Социолог из ФРГ П. Вайнгарт, сравнивая новую волну евгенических настроений с концепциями расовой гигиены и евгеники фашистской Германии, с облегчением констатирует, что положение радикально изменилось благодаря технологии генетической диагностики: теперь не государство принимает решение о судьбе потенциального ребенка, а сами родители — технология дала им такую возможность, «что означает общий процесс рационализации». Но технология создала и другой тип власти общества над человеком, во многом заменяющий вмешательство государства, — власти средств массовых коммуникаций и массовой культуры, формирующих систему ценностей и поведение личности.
Быть может, участие ученых в политической практике в качестве экспертов в спокойные периоды не позволяет видеть идеологические стороны их суждений, оценок и рекомендаций. Как сказал однажды Роберт Вуд, ученые хорошо знают, что их авторитет и влияние на политику в большой степени зависит от их способности казаться аполитичными. Однако, хотя в любые периоды политические решения не могут быть свободны от идеологических предпочтений, в моменты кризисов или серьезных конфликтов эксперты-ученые совершенно открыто используют авторитет рационального, якобы «свободного от ценностей» научного знания в очевидно идеологических целях.

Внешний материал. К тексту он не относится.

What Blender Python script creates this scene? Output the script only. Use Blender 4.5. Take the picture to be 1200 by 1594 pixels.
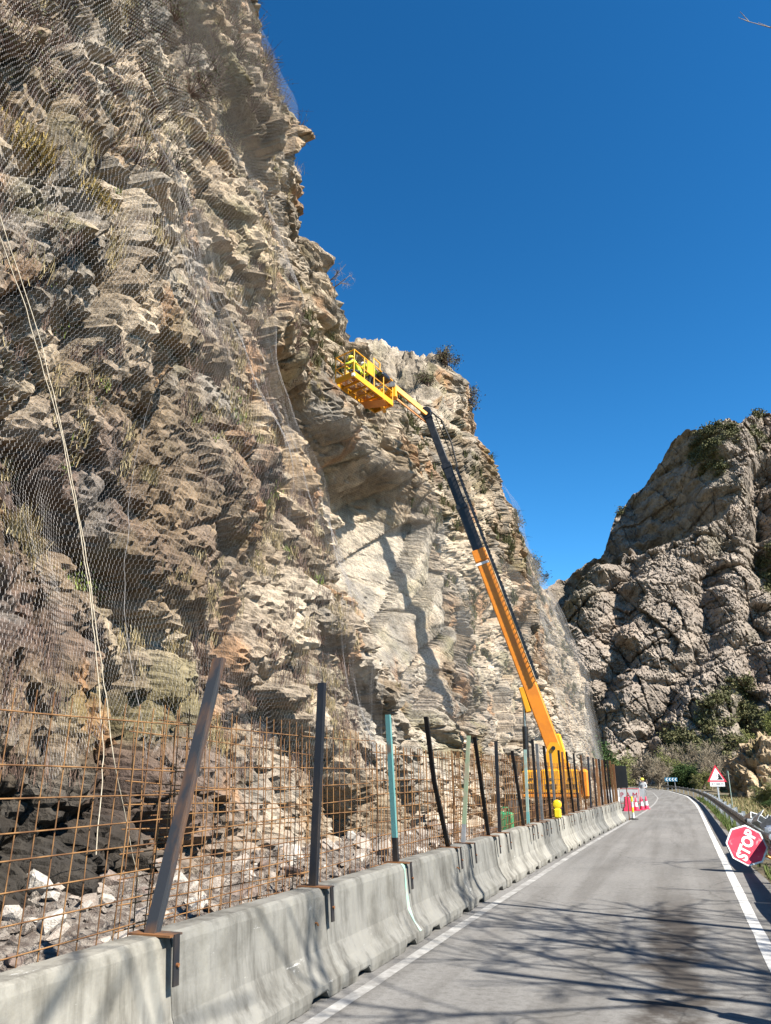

Особый всплеск социал-дарвинизма и евгеники вызвал кризис конца 20-х и начала 30-х годов. Некоторые ученые в этот момент перешли от идеологического обоснования социального порядка к прямым политическим рекомендациям. В Англии виднейший ученый, сэр Джулиан Хаксли, предупреждал о необходимости мер, не допускающих, чтобы «землю унаследовали глупцы, лентяи, неосторожные и никчемные люди». Чтобы сократить рождаемость в среде рабочих, Хаксли предложил обусловить выдачу пособий по безработице обязательством не иметь больше детей. «Нарушение этого приказа, — писал ученый, — могло бы быть наказано коротким периодом изоляции в трудовом лагере. После трех или шести месяцев разлуки с женой нарушитель, быть может, в будущем будет более осмотрительным». Немало было и возражений против программ социальной помощи, «ложной филантропии», поддерживающей слабых и тем самым нарушающей закон борьбы за существование. Но, как выразился Ницше, «сострадание в человеке познания почти так же смешно, как нежные руки у циклопа».